Ginsburg quoted Alexander Hamilton in supporting counting the entire population, not just eligible voters:

“There can be no truer principle than this—that every individual of the community at large has an equal right to the protection of government.”

If the plaintiff’s scheme had been in place, neither women nor most men who owned no property would have counted toward awarding seats to states.

It is likely, however, that slaves, who were considered more property than person, would still have been counted as 3/5.

Speaking of slaves, the issue came up again in the framing of the 14th Amendment, the post-Civil War amendment enshrining equal protection under the law.

Section 2 of the amendment specifically provides that Congressional seats will be apportioned to states “according to their respective numbers, counting the whole number of persons in each State, excluding Indians not taxed.”

Northern Republicans, worried that former slaves would be disenfranchised, did insert language reducing representation if the vote is denied to any of the male inhabitants of such State, being twenty-one years of age, and citizens of the United States ….”

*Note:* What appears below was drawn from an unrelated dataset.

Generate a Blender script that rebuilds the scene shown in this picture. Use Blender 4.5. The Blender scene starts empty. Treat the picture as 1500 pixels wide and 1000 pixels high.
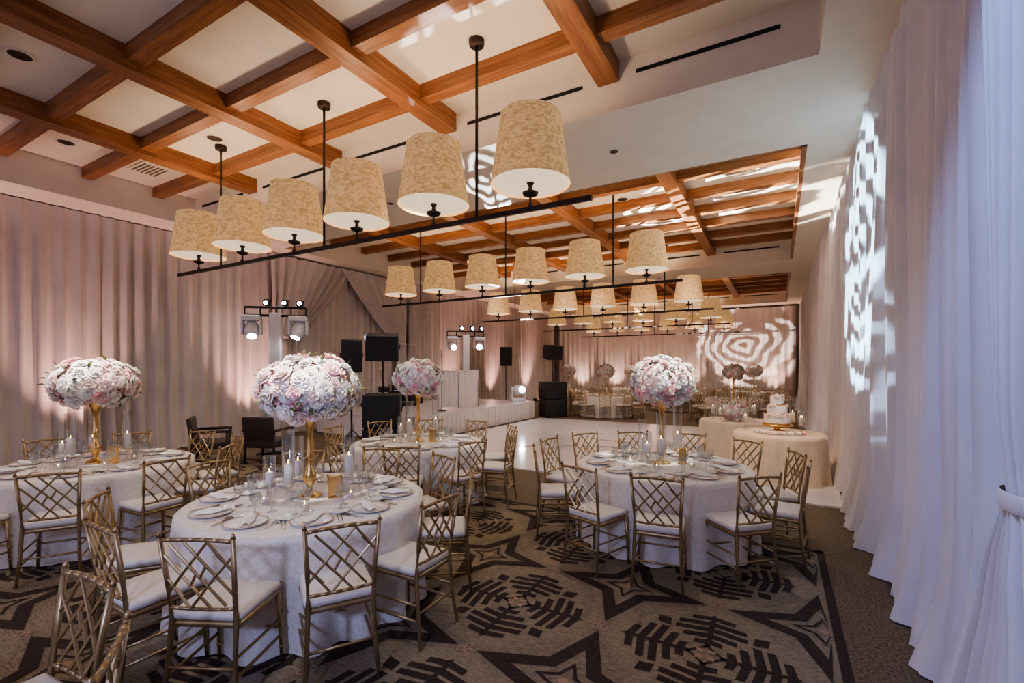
import bpy, math, random
from mathutils import Vector, Matrix, Euler
random.seed(7)
PI=math.pi
D=bpy.data; C=bpy.context
def _n(nt,t,**k):
    n=nt.nodes.new(t)
    for a,b in k.items(): setattr(n,a,b)
    return n
def mat(name,c1,c2=None,scale=5.0,rough=0.6,metal=0.0,bump=0.0,bscale=None,emit=0.0,ecol=None,
        stretch=(1,1,1),detail=4.0,sheen=0.0,trans=0.0,coat=0.0,r0=0.35,r1=0.65,dist=0.0):
    m=D.materials.new(name); m.use_nodes=True; nt=m.node_tree
    b=nt.nodes['Principled BSDF']; L=nt.links
    b.inputs['Roughness'].default_value=rough; b.inputs['Metallic'].default_value=metal
    b.inputs['Sheen Weight'].default_value=sheen
    b.inputs['Transmission Weight'].default_value=trans
    b.inputs['Coat Weight'].default_value=coat
    tc=_n(nt,'ShaderNodeTexCoord'); mp=_n(nt,'ShaderNodeMapping'); mp.inputs['Scale'].default_value=stretch
    L.new(tc.outputs['Object'],mp.inputs['Vector'])
    nz=_n(nt,'ShaderNodeTexNoise'); nz.inputs['Scale'].default_value=scale; nz.inputs['Detail'].default_value=detail
    nz.inputs['Distortion'].default_value=dist
    L.new(mp.outputs['Vector'],nz.inputs['Vector'])
    rp=_n(nt,'ShaderNodeValToRGB')
    if c2 is None: c2=tuple(min(1,x*0.9) for x in c1)
    rp.color_ramp.elements[0].position=r0; rp.color_ramp.elements[1].position=r1
    rp.color_ramp.elements[0].color=(*c1,1); rp.color_ramp.elements[1].color=(*c2,1)
    L.new(nz.outputs['Fac'],rp.inputs['Fac']); L.new(rp.outputs['Color'],b.inputs['Base Color'])
    if emit>0:
        if ecol is None: L.new(rp.outputs['Color'],b.inputs['Emission Color'])
        else: b.inputs['Emission Color'].default_value=(*ecol,1)
        b.inputs['Emission Strength'].default_value=emit
    if bump>0:
        n2=_n(nt,'ShaderNodeTexNoise'); n2.inputs['Scale'].default_value=bscale or scale*3
        L.new(mp.outputs['Vector'],n2.inputs['Vector'])
        bp=_n(nt,'ShaderNodeBump'); bp.inputs['Strength'].default_value=bump; bp.inputs['Distance'].default_value=0.01
        L.new(n2.outputs['Fac'],bp.inputs['Height']); L.new(bp.outputs['Normal'],b.inputs['Normal'])
    return m
def glass_mat(name):
    m=D.materials.new(name); m.use_nodes=True; nt=m.node_tree; nt.nodes.clear()
    o=_n(nt,'ShaderNodeOutputMaterial'); t=_n(nt,'ShaderNodeBsdfTransparent'); g=_n(nt,'ShaderNodeBsdfGlossy')
    g.inputs['Roughness'].default_value=0.04; t.inputs['Color'].default_value=(.93,.95,.96,1)
    f=_n(nt,'ShaderNodeLayerWeight'); f.inputs['Blend'].default_value=0.35
    mx=_n(nt,'ShaderNodeMixShader'); L=nt.links
    mt=_n(nt,'ShaderNodeMath',operation='MULTIPLY_ADD'); mt.inputs[1].default_value=0.75; mt.inputs[2].default_value=0.06
    L.new(f.outputs['Facing'],mt.inputs[0]); L.new(mt.outputs[0],mx.inputs[0]); L.new(t.outputs[0],mx.inputs[1]); L.new(g.outputs[0],mx.inputs[2]); L.new(mx.outputs[0],o.inputs[0])
    return m
M={}
M['ceil']=mat('ceiling_plaster',(.78,.71,.60),(.74,.67,.56),3,.85,bump=.05,bscale=40)
M['wall']=mat('wall_paint',(.55,.48,.43),None,3,.85)
M['woodx']=mat('oak_grain_x',(.34,.145,.055),(.19,.072,.026),6,.45,bump=.15,bscale=18,stretch=(.35,5,5),detail=8)
M['woody']=mat('oak_grain_y',(.34,.145,.055),(.19,.072,.026),6,.45,bump=.15,bscale=18,stretch=(5,.35,5),detail=8)
M['curt']=mat('drape_taupe',(.62,.56,.52),(.56,.50,.465),2,.75,bump=.08,bscale=120,sheen=.3)
M['curtw']=mat('drape_white',(.76,.72,.74),(.70,.66,.69),2,.7,bump=.06,bscale=120,sheen=.3)
M['carpet']=mat('carpet_taupe',(.16,.125,.08),(.30,.245,.17),42,.95,bump=.5,bscale=260,stretch=(.4,2.0,1))
M['carpetb']=mat('carpet_brown_speckle',(.075,.052,.03),(.22,.165,.105),60,.95,bump=.5,bscale=260)
M['cdark']=mat('carpet_dark_pile',(.024,.013,.009),(.055,.034,.024),90,.95,bump=.4,bscale=260)
M['crose']=mat('carpet_rose_pile',(.32,.20,.13),(.38,.26,.18),110,.95)
M['clight']=mat('carpet_light_pile',(.30,.245,.165),(.19,.15,.095),42,.95,bump=.4,bscale=260,stretch=(.4,2.0,1))
M['dance']=mat('gloss_white_vinyl',(.86,.83,.83),(.82,.79,.80),1.5,.14,coat=.3)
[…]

But that provision was never enforced.

Radical Republican Thaddeus Stevens in 1865 introduced a separate amendment that would have allocated House seats to states “according to their respective legal voters,” and would have required a separate census of legal voters.

But that amendment failed.

Ginsburg notes that supporters used the same arguments as those presented by plaintiffs in the current case.

Some who sided with the plaintiffs are celebrating the fact that while the Supreme Court unanimously decided not to overturn the system used in all 50 states, it did not say states couldn’t draw districts based only on eligible voters, as the plaintiffs want.

The fact is, the court simply decided not to address that question.

A fair reading of Ginsburg’s decision would not offer hope.

Then there’s the small matter of the Texas Constitution.

It says each legislative district shall be apportioned “by dividing the population of the State, as ascertained by the most recent United States census….” That’s the entire population.